Glamorous cruise ship cocaine importer Melina Roberge has been sentenced to eight years in prison by a female judge who delivered a blistering attack on "vacuous" and "negative" Instagram.
She was one of the three Canadians who smuggled $22.5 million of cocaine on a cruise ship that entered New Zealand.
Roberge, 24, was part of a trio found with four suitcases containing 95kg of cocaine after the Sea Princess was stopped in Sydney on August 28, 2016, during a round-the-world cruise.
The trio used the 51-day cruise from the UK through Latin America and New Zealand before arriving in Australia to transport more than $22.5 million worth of cocaine.
Roberge wept silently as she received both a longer maximum and minimum sentence than her co-accused, 30-year-old former porn star Isabelle Lagace, who had received a discount for an early guilty plea.
Roberge will serve a minimum four years and nine months in prison, with her earliest release date in May 2021, three months after Lagace's non parole period expires, reports News.com.au.
The 24-year-old, the youngest of three Canadians who imported 95kg cocaine on a luxury cruise, made world headlines when she and Lagace's Instagram posts of their exotic port stops.
On Wednesday, NSW District Court Judge Kate Traill attacked one of Roberge's motivation for taking the drug cruise.
"It is a very sad indictment on her relative age group in society to seem to get self worth relative to posts on Instagram," Judge Traill said while addressing a sometimes tearful Roberge.
"It is sad they seek to attain such a vacuous existence where how many likes they receive are their currency.
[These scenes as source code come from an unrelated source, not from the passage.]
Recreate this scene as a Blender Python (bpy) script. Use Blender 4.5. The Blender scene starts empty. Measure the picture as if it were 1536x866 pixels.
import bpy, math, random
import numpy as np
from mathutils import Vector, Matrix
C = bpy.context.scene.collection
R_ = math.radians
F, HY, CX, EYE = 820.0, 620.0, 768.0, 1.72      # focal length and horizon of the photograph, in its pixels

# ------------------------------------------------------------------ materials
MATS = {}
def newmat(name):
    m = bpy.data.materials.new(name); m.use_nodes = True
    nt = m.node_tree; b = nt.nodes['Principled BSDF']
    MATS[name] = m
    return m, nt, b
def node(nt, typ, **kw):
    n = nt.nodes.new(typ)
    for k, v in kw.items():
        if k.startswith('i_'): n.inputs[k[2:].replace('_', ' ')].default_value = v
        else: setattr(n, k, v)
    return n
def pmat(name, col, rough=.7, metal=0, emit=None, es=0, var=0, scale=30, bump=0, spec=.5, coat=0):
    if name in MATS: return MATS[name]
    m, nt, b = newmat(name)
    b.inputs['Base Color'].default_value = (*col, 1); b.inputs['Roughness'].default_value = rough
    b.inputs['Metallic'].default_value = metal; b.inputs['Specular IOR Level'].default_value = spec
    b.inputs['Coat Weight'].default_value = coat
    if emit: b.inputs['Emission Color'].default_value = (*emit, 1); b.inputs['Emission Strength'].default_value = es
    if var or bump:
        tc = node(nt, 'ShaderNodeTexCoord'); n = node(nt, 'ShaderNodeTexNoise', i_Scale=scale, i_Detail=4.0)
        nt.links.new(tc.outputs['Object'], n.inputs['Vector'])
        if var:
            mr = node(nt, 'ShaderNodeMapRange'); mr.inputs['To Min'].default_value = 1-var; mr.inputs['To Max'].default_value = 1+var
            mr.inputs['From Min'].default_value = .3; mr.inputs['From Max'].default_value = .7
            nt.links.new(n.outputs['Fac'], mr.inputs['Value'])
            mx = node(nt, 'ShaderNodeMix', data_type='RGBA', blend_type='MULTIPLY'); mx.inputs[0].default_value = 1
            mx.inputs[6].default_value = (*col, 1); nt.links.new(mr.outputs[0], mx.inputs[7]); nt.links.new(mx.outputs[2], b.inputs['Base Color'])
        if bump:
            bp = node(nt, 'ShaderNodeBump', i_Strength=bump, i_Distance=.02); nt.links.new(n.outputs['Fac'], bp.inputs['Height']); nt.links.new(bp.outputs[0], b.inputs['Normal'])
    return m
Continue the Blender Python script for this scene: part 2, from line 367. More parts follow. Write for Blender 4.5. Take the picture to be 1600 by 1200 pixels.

"She was seduced by lifestyle and the opportunity to post glamorous Instagram photos from around the world.
"This highlights the negative influence of social media on young women."
Judge Traill, who also accepted that Roberge's motivation to do the drug run was financial, revealed that the offender had been sexually involved with the "sugar daddy" who recruited her.
Wearing a white jacket over a black top and pants, her face carefully made up and long brown hair drawn up into a ponytail, Roberge bit her lip and wiped her eyes with a tissue in court.
Judge Traill said Roberge had begun a sexual relationship with a "much older man", her so-called "sugar daddy".
"He charmed her and spoiled her and became intimately involved with her," Judge Traill said.
The sugar daddy enticed her to work as an escort and she slept with men he introduced her to in nightclubs.
Roberge, who stood to earn a possible $100,000 from the $21m cocaine plot, was being sentenced for trafficking 29kg — 23kg of it pure — of the total importation.
She and travel partner Lagace made international headlines with the Instagram photos of themselves in bikinis at exotic stops en route to Sydney.
The pair and a third French Canadian drug plotter, Andre Tamine, were arrested in August 2016 when MS Sea Princess berthed in Sydney and Australian Border Force officials raided their cabins.
During sentencing submissions last month, Roberge revealed a "sugar daddy" had recruited her and Lagace after she earned 10,000 euro working as an escort in Morocco.
News.com.au revealed exclusively that Roberge was pimped by "my sugar daddy" with strange men at nightclubs prior to taking the fateful drug cruise.
Court documents released after sentencing submissions showed the then 22-year-old was given gifts and money and "if I was interested" she would sleep with the men.
In June 2016 she said "my sugar daddy contacted me", and she became a last-minute replacement on the MS Sea Princess.
Roberge and Lagace were flown first class to the UK to join the cruise ship and act as the glamorous foil for the real business of the drug importation.
The two were given first class cruise tickets worth $20,000 and 4000 euro spending money.
Roberge was told she would be acting as a decoy and was encouraged "to take pictures of myself in exotic locations and post them on Instagram to receive 'likes' ".
The Sea Princess stopped at Bermuda, Colombia, Panama, Ecuador, Peru, Chile and Tahiti before berthing in Sydney six weeks later.
It was in Peru that Roberge said she believed, due to multiple trips ashore by four men on the cruise involved in the drug deal, that the cocaine was brought on board.
She told a Sydney court last month that she had been "excited" about taking the luxury trip which she could not have afforded to pay for.
But she had argued with her then boyfriend Jo before she left, with his texting her "We fight all the time because of your f***ing drug trip".
And since her arrest and incarceration in different maximum security Sydney women's prisons, she had regretted her actions.
Roberge has made a court apology to "the people of Australia" and said since being in jail, "I have come across people struggling with addiction. I don't want to be part of that."
Lagace was sentenced to a maximum seven-and-a-half, minimum four-and-a-half years in prison after making an early guilty plea.